Mind the Gap: The World's 'Digital Divide' Is Not Closing Anytime Soon

Digital divide
Jonathan Nackstrand/AFP/Getty

In the West, Internet access is taken for granted: Log on at home, work, the supermarket. But for the citizens of many developing countries, Web access, and the economic and educational benefits to be derived from it, is far from a given. This "digital divide" is having a profound impact on the world's interconnected economies. And according to a new study by the World Economic Forum (WEF), that gap isn't closing anytime soon.

Using data culled from the World Bank, the International Monetary Fund and elsewhere, the WEF, an international organization aimed at improving the global economy, computed what it calls the Network Readiness Index (NRI), a measure of how well integrated information technology is in the economies of 148 countries.

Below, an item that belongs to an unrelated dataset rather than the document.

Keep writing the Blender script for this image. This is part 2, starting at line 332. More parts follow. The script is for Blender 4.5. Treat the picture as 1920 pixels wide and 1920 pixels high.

At a press conference Wednesday morning, WEF economists and industry partners announced that the list of top-ranked countries was pretty much the same as it was last year. Finland had the highest NRI score, followed by Singapore, Sweden, the Netherlands and Norway. The U.S. advanced from ninth place to seventh.

Many developing countries fared less well. China, India, Mexico, and Brazil have all fallen in the rankings since 2012. Likewise, smaller countries such as Egypt, Morocco and Ukraine also dropped. "They are not advancing at the speed at which we would like," said WEF economist Beñat Bilbao-Osorio at the press conference.

According to one 2009 study, Internet access varied from 90 percent in some countries to almost none at all in others. While the availability of affordable wireless phones and other devices has likely improved these statistics, the WEF found that in many developing countries these technologies haven't been embraced by businesses and academic institutions the way they have in, say, Silicon Valley. The precise reasons vary from one country to another, but the broader point, said Cornell economist Soumitra Dutta at the conference, is that "it's not just the number of people who have phones."

Rather, it's about how those technologies are integrated into citizens' social and economic lives. In Spain, for example, the company Street Line is developing a "smart parking" app that uses technology embedded in the pavement to tell drivers where available spaces are located. According to an IBM study, up to 30 percent of traffic in cities is caused by people looking for parking. "Imagine if we had that in New York," said Jeff Campbell, vice president of government and community relations at Cisco, which works with both Street Line and the WEF. This year, Spain rose from 30 to 34 on the NRI.

In the developed world, apps like Street Line also create high-paying jobs in the tech sector. In the U.S. alone, the "app economy" has created almost half a million jobs. "In a very real sense," the WEF researchers write in their report, "data are now the equivalent of oil or gold."